In de Renaissance en de Barok zijn verzamelingen van kunst en curiositeiten in de vorm van zogeheten Kunst- und Wunderkammer bijzonder populair. Met name vorsten, edelen, rijke kooplieden en geleerden leggen in dit tijd uitgebreide verzamelingen van allerlei objecten aan, en rangschikken die op een speciale wijze. Daarbij gaat het om natuurlijke objecten zoals schelpen, edelstenen, planten(delen), eieren en opgezette dieren, maar ook om door de mens gemaakte voorwerpen zoals schilderijen, beelden, munten, sierraden, technische apparaten en wetenschappelijke instrumenten die gemaakt zijn van de meest uiteenlopen de materialen. Het idee van de graftombe van Christiaan Rozenkruis, zoals die wordt beschreven in de Fama Fraternitatis R.C. uit 1616 is waarschijnlijk ontleend aan de Kunst- und Wunderkammer.
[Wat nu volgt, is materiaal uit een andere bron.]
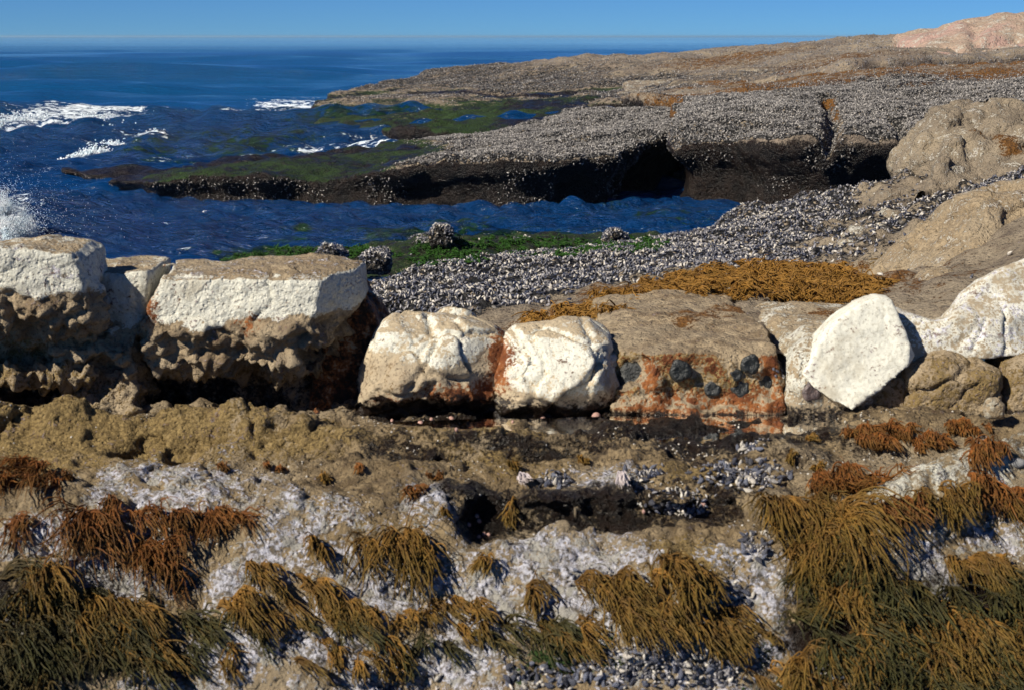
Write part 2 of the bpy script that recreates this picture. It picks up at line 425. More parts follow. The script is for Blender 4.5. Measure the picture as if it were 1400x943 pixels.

De Kunst- und Wunderkammer hadden als doel om de wereld in het klein te tonen en tegelijkertijd de plaats van de mens in het universum te benadrukken. Dergelijks geordende verzamelingen gaven niet alleen een indruk van de natuurfilosofie inde vroegmoderne tijd, maar weerspiegelden ook het mens- en wereldbeeld in de zestiende en zeventiende eeuw. Het hermetische principe van analogie tussen de macrokosmos en de microkosmos – de mens – is hier essentieel. Het kosmologische systeem wordt geïnterpreteerd als een referentiekader waarin objecten, levende organismen, geest en stof met elkaar verbonden zijn en elkaar beïnvloedden. Het doel van een Kunst- und Wunderkammer – dat ook wel theatrum sapentiae, een theater van kennis wordt genoemd – is om de verborgen relaties op te helderen. Degenen die de Kunstkammer inrichtten maakten gebruik van de Ars mnemoriae, de mnemotechniek of geheugenkunst.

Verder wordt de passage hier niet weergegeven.